In 1936, the Hawaiian Club in Australia kicked off its own radio show, on Sydney's 2GB. It was so successful that it was soon broadcast around Australia.
At the time, the Club advertised for members in a huge national newspaper campaign.
One ad proclaimed: "Say goodbye to dull times and be gay with parties, dancing and music. You can now learn in a few weeks to play the most fascinating of all instruments, the Hawaiian steel guitar."
The "very overt" ads promised that learning to play Hawaiian music would make you "popular [and] the life of the party", Robert Crawford, a professor of advertising and communication history at RMIT University, says.
A 1937 advertisement for the Hawaiian Club in the Newcastle Sun ran this message:
"Think of the difference this will make in your life, enabling you to bring happiness and cheer to others and yourself, achieving the distinction and popularity that has so far fallen to someone else."
"Play your way to happiness" was the advertising's tagline. It was perfectly pitched to appeal to a generation fresh out of the Depression.
But the Hawaiian Club was also accessible, making it possible for ordinary Australians to try their hand at being a musician.
For example, you could pay off your guitar or ukulele in instalments, Crocker explains.
"The way they did it is really neat. Everybody could afford [an instrument] because it was such a small amount. [And] through the Club, you'd have a discount," he says.
"It must have been such a gorgeous club to get involved with, because [you'd feel] you're going somewhere now ... you're a musician."
The Hawaiian Club included a lot of young women. Wikara told the Port Pirie Recorder in 1940 that, "Hawaiian guitar appeals to the women folk. My experience is that of every 100 players, 60 are girls, and they usually stick to the band longer than the men".
Especially for women and underage men around wartime, the Club "was a fantastic diversion from the rigours of everyday life", Coyle says.
Music that's 'warm, sensitive and giving'
The Hawaiian Club became a phenomenon. Groups emerged in cities and regional towns in almost every state and territory.
There were often 40 to 100 students in a class and, at the peak of the Hawaiian craze, there were 32 teachers throughout Australia. At one time, there were over 4,000 students in Sydney alone, Coyle says.
"The popularity of learning to play Hawaiian guitar in Australia is quite significant, quite unusual. And I don't think it's ever happened before in Australian musical history," she says.
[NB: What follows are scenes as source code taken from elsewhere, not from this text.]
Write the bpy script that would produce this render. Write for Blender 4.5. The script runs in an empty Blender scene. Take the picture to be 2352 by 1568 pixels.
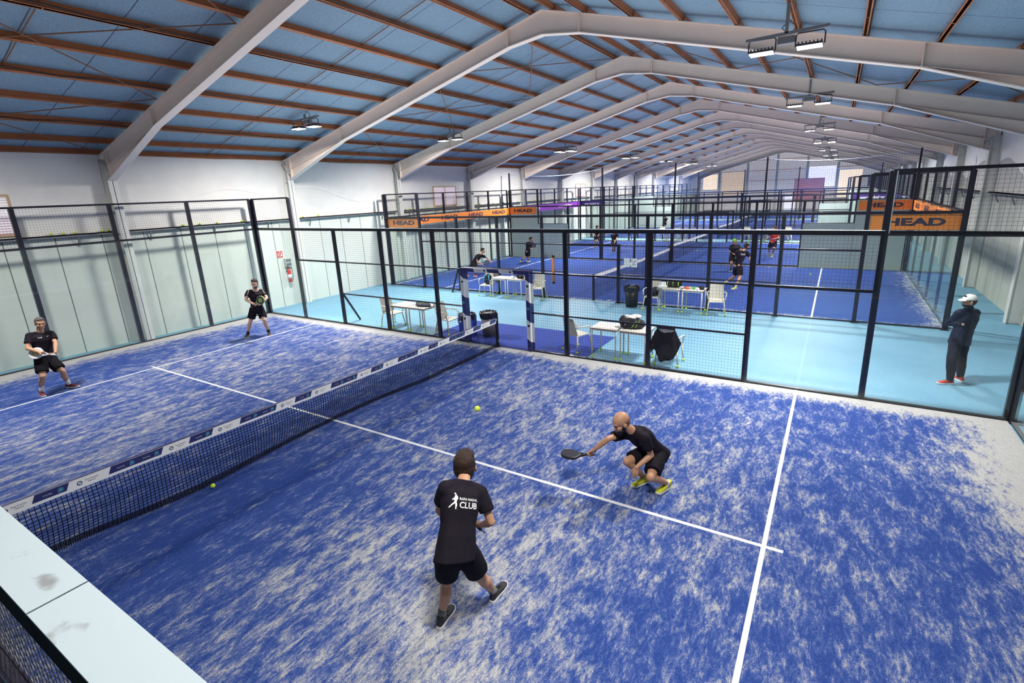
import bpy, bmesh, math, random
from mathutils import Vector, Matrix, noise
random.seed(7)
SC = bpy.context.scene
COL = SC.collection
V = Vector
# ------------------------------------------------------------------ materials
MATS = {}
def _mat(name):
    m = bpy.data.materials.new(name); m.use_nodes = True
    nt = m.node_tree; nt.nodes.clear()
    return m, nt
def N(nt, t, **kw):
    n = nt.nodes.new(t)
    for k, v in kw.items():
        if k in n.inputs: n.inputs[k].default_value = v
        else: setattr(n, k, v)
    return n
def L(nt, a, b): nt.links.new(a, b)
def pbr(name, col, rough=0.6, metal=0.0, var=0.0, vscale=8.0, bump=0.0, bscale=60.0, emit=None, es=0.0, spec=0.5, stretch=None):
    """principled material with a little procedural variation of colour and relief"""
    if name in MATS: return MATS[name]
    m, nt = _mat(name)
    out = N(nt, 'ShaderNodeOutputMaterial'); p = N(nt, 'ShaderNodeBsdfPrincipled')
    p.inputs['Roughness'].default_value = rough; p.inputs['Metallic'].default_value = metal
    p.inputs['Specular IOR Level'].default_value = spec
    L(nt, p.outputs[0], out.inputs[0])
    c = (col[0], col[1], col[2], 1)
    tc = N(nt, 'ShaderNodeTexCoord'); mp = N(nt, 'ShaderNodeMapping'); L(nt, tc.outputs['Object'], mp.inputs[0])
    if stretch: mp.inputs['Scale'].default_value = stretch
    nz = N(nt, 'ShaderNodeTexNoise', Scale=vscale, Detail=4.0); L(nt, mp.outputs[0], nz.inputs['Vector'])
    mx = N(nt, 'ShaderNodeMix', data_type='RGBA')
    v = max(var, 0.03)
    mx.inputs['A'].default_value = tuple(x*(1-v) for x in c[:3])+(1,)
    mx.inputs['B'].default_value = tuple(min(1, x*(1+v)) for x in c[:3])+(1,)
    L(nt, nz.outputs['Fac'], mx.inputs['Factor']); L(nt, mx.outputs['Result'], p.inputs['Base Color'])
    if bump > 0:
        b2 = N(nt, 'ShaderNodeTexNoise', Scale=bscale, Detail=3.0); L(nt, mp.outputs[0], b2.inputs['Vector'])
        bp = N(nt, 'ShaderNodeBump', Strength=bump, Distance=0.01); L(nt, b2.outputs['Fac'], bp.inputs['Height']); L(nt, bp.outputs[0], p.inputs['Normal'])
    if emit:
        p.inputs['Emission Color'].default_value = (*emit, 1); p.inputs['Emission Strength'].default_value = es
    MATS[name] = m
    return m
# ------------------------------------------------------------------ mesh builder
class MB:
    def __init__(s): s.v = []; s.f = []
    def add(s, vs, fs):
        o = len(s.v); s.v += [tuple(x) for x in vs]; s.f += [tuple(i+o for i in f) for f in fs]; return s
    def box(s, x0, x1, y0, y1, z0, z1):
        return s.add([(x0,y0,z0),(x1,y0,z0),(x1,y1,z0),(x0,y1,z0),(x0,y0,z1),(x1,y0,z1),(x1,y1,z1),(x0,y1,z1)],
                     [(0,3,2,1),(4,5,6,7),(0,1,5,4),(1,2,6,5),(2,3,7,6),(3,0,4,7)])
    def bar(s, p, q, w, h=None, up=(0,0,1)):
        p = V(p); q = V(q); d = (q-p).normalized(); h = h or w; up = V(up)
        if abs(d.dot(up)) > .98: up = V((0,1,0))
        a = d.cross(up).normalized(); b = a.cross(d).normalized()
        c = []
        for e in (p, q):
            for i, j in ((-1,-1),(1,-1),(1,1),(-1,1)): c.append(e + a*i*w/2 + b*j*h/2)
        return s.add(c, [(0,1,2,3),(7,6,5,4),(0,4,5,1),(1,5,6,2),(2,6,7,3),(3,7,4,0)])
    def tube(s, pts, r, n=8, cap=True):
        pts = [V(p) for p in pts]; rs = r if isinstance(r, (list, tuple)) else [r]*len(pts)
        vs = []; fs = []; ref = V((0,0,1)); k = len(pts)
        for i, p in enumerate(pts):
            d = (pts[min(i+1,k-1)]-pts[max(i-1,0)]).normalized()
            if abs(d.dot(ref)) > .95: ref = V((1,0,0)) if abs(d.x) < .9 else V((0,1,0))
            a = d.cross(ref).normalized(); b = a.cross(d).normalized(); ref = b
            for j in range(n):
                t = 2*math.pi*j/n; vs.append(p + (a*math.cos(t)+b*math.sin(t))*rs[i])
        for i in range(k-1):
            for j in range(n):
                fs.append((i*n+j, i*n+(j+1)%n, (i+1)*n+(j+1)%n, (i+1)*n+j))
        if cap: fs += [tuple(range(n))[::-1], tuple((k-1)*n+j for j in range(n))]
        return s.add(vs, fs)
    def lathe(s, prof, n=16, c=(0,0,0), sx=1, sy=1):
        vs = []; fs = []; k = len(prof)
        for r, z in prof:
            for j in range(n):
                t = 2*math.pi*j/n; vs.append((c[0]+r*math.cos(t)*sx, c[1]+r*math.sin(t)*sy, c[2]+z))
        for i in range(k-1):
            for j in range(n): fs.append((i*n+j, i*n+(j+1)%n, (i+1)*n+(j+1)%n, (i+1)*n+j))
        fs += [tuple(range(n))[::-1], tuple((k-1)*n+j for j in range(n))]
        return s.add(vs, fs)
    def ball(s, c, r, n=12, m=8, M=None):
        c = V(c); rr = r if isinstance(r, (tuple, list)) else (r, r, r); vs = []; fs = []
        for i in range(1, m):
            ph = math.pi*i/m
            for j in range(n):
                t = 2*math.pi*j/n
                p = V((rr[0]*math.sin(ph)*math.cos(t), rr[1]*math.sin(ph)*math.sin(t), rr[2]*math.cos(ph)))
                vs.append(c + (M @ p if M else p))
        for q in (V((0,0,rr[2])), V((0,0,-rr[2]))): vs.append(c + (M @ q if M else q))
        T = len(vs)-2; B = T+1
        for i in range(m-2):
            for j in range(n): fs.append((i*n+j, (i+1)*n+j, (i+1)*n+(j+1)%n, i*n+(j+1)%n))
        for j in range(n):
            fs.append((T, j, (j+1)%n)); fs.append((B, (m-2)*n+(j+1)%n, (m-2)*n+j))
        return s.add(vs, fs)
    def quad(s, a, b, c, d): return s.add([a,b,c,d], [(0,1,2,3)])
    def mesh(s, name, mat, smooth=False):
        me = bpy.data.meshes.new(name); me.from_pydata(s.v, [], s.f); me.update()
        if mat: me.materials.append(mat)
        if smooth: me.polygons.foreach_set('use_smooth', [True]*len(me.polygons))
        return me
    def build(s, name, mat, parent=None, smooth=False, bevel=0, loc=None):
        return link(name, s.mesh(name, mat, smooth), parent, bevel, loc)
def link(name, me, parent=None, bevel=0, loc=None, rot=None):
    o = bpy.data.objects.new(name, me); COL.objects.link(o)
    if parent: o.parent = parent
    if loc: o.location = loc
    if rot: o.rotation_euler = rot
    if bevel:
        b = o.modifiers.new('b', 'BEVEL'); b.width = bevel; b.segments = 2; b.limit_method = 'ANGLE'
    return o
def tag(o, label=None, cat=None, group=None, kind=None):
    if label: o['label'] = label
    if cat: o['category'] = cat
    if group: o['group'] = group
    if kind: o['kind'] = kind
    return o
def empty(name, loc=(0,0,0), rz=0, label=None, cat=None, group=None):
    o = bpy.data.objects.new(name, None); COL.objects.link(o); o.location = loc; o.rotation_euler = (0,0,rz)
    o.empty_display_size = .2
    return tag(o, label, cat, group)
def copy_tree(o, parent=None):
    c = o.copy(); COL.objects.link(c)
    if parent: c.parent = parent
    for ch in o.children:
        copy_tree(ch, c)
    return c
TMP = bpy.data.scenes.new('meshing')
def evaluate(o):
    """mesh of o with its modifiers, evaluated in an otherwise empty scratch scene"""
    TMP.collection.objects.link(o)
    with bpy.context.temp_override(scene=TMP, view_layer=TMP.view_layers[0]):
        dg = bpy.context.evaluated_depsgraph_get(); dg.update()
        me = bpy.data.meshes.new_from_object(o.evaluated_get(dg))
    bpy.data.objects.remove(o); return me
def text_mesh(txt, size, extrude=0.0, bold=0.0, sx=1.0, align='CENTER', space=1.0):
    cu = bpy.data.curves.new('lettering', 'FONT'); cu.body = txt; cu.size = size; cu.extrude = extrude; cu.offset = bold
    cu.align_x = align; cu.align_y = 'CENTER'; cu.space_character = space; cu.resolution_u = 3
    me = evaluate(bpy.data.objects.new('lettering', cu))
    for v in me.vertices: v.co.x *= sx
    return me
def frame_mat(origin, xdir, ydir):
    x = V(xdir).normalized(); y = V(ydir).normalized(); z = x.cross(y)
    m = Matrix((x, y, z)).transposed().to_4x4(); m.translation = V(origin); return m
def lettering(txt, size, mat, origin, xdir, ydir, parent, name='lettering', bold=0.0, sx=1.0, space=1.0):
    me = text_mesh(txt, size, 0.0, bold, sx, space=space)
    me.transform(frame_mat(origin, xdir, ydir)); me.materials.clear(); me.materials.append(mat)
    return link(name, me, parent)
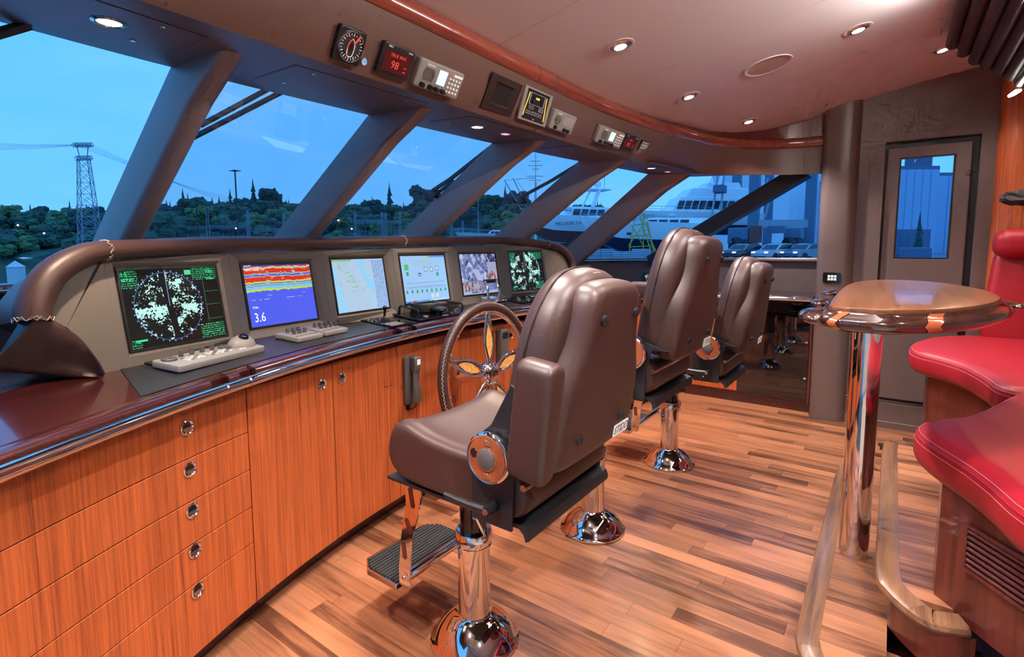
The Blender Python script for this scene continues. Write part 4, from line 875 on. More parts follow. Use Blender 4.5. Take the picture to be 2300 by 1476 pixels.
# ------------------------------------------------------------------ ribbed overhead valance and reading lamp
va = thing('ribbed_valance', 'dark mahogany ribbed valance hanging from the ceiling at the right', 'valance')
RB = [(-.215, 2.645), (-.268, 2.59), (-.325, 2.535), (-.378, 2.495), (-.432, 2.455), (-.482, 2.415), (-.530, 2.378), (-.58, 2.345)]
for i, (y, z) in enumerate(RB):
    xe = 4.20; MB().tube([(.9, y, z), (xe - .03, y, z), (xe - .01, y, z), (xe, y, z)], [.036, .036, .030, .012], 14).build('rib', 'wood_valance', va, smooth=60)
MB().prism([Vector((0, y, z)) for y, z in [(-.20, 2.8)] + [(y, z + .005) for y, z in RB] + [(-.75, 2.34), (-.75, 2.8)]], (.9, 0, 0), (4.18, 0, 0)).build('body', 'wood_valance', va, smooth=0)
for xc, ln, yy, zz, en in ((2.1, 2.4, -.150, 2.615, 46),):
    MB().box((xc, yy - .015, zz - .008), (ln, .02, .008)).build('cove_strip', 'lamp_cool', va, smooth=0)
    l = bpy.data.objects.new('cove_light', bpy.data.lights.new('cove_light', 'AREA')); COL.objects.link(l); l.parent = va; l.location = (xc, yy, zz); l.data.shape = 'RECTANGLE'; l.data.size = ln; l.data.size_y = .025; l.data.energy = en; l.data.color = (1, .90, .84); l.rotation_euler = (math.radians(115 if en > 10 else 97), 0, 0)
rl_ = thing('reading_lamp', 'small glowing reading lamp under the end of the ribbed valance', 'lamp', loc=(4.23, -.53, 2.34))
MB().cyl((0, 0, .03), (0, -.0, .0), .02, 14).build('socket', 'chrome', rl_); MB().tube([(0, .0, 0), (-.02, .028, -.024), (-.03, .045, -.035)], [.014, .012, .008], 10).build('bulb', 'lamp_cool', rl_)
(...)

Wikara, the driving force of the Hawaiian Club, died in 1951. But Club branches continued on in some places, like Brisbane, right up until the 1960s.
By then, Hawaiian music had largely fallen out of fashion in Australia and in the West, generally, and was considered almost kitsch; the records your parents listened to.
But Kenny Kitching doesn't see it that way. He describes Hawaiian music as "warm, sensitive, giving".
It's the music that allowed tens of thousands of Australians to learn steel guitar and ukulele, be on the radio, meet new people, and play their way to a little bit of extra happiness.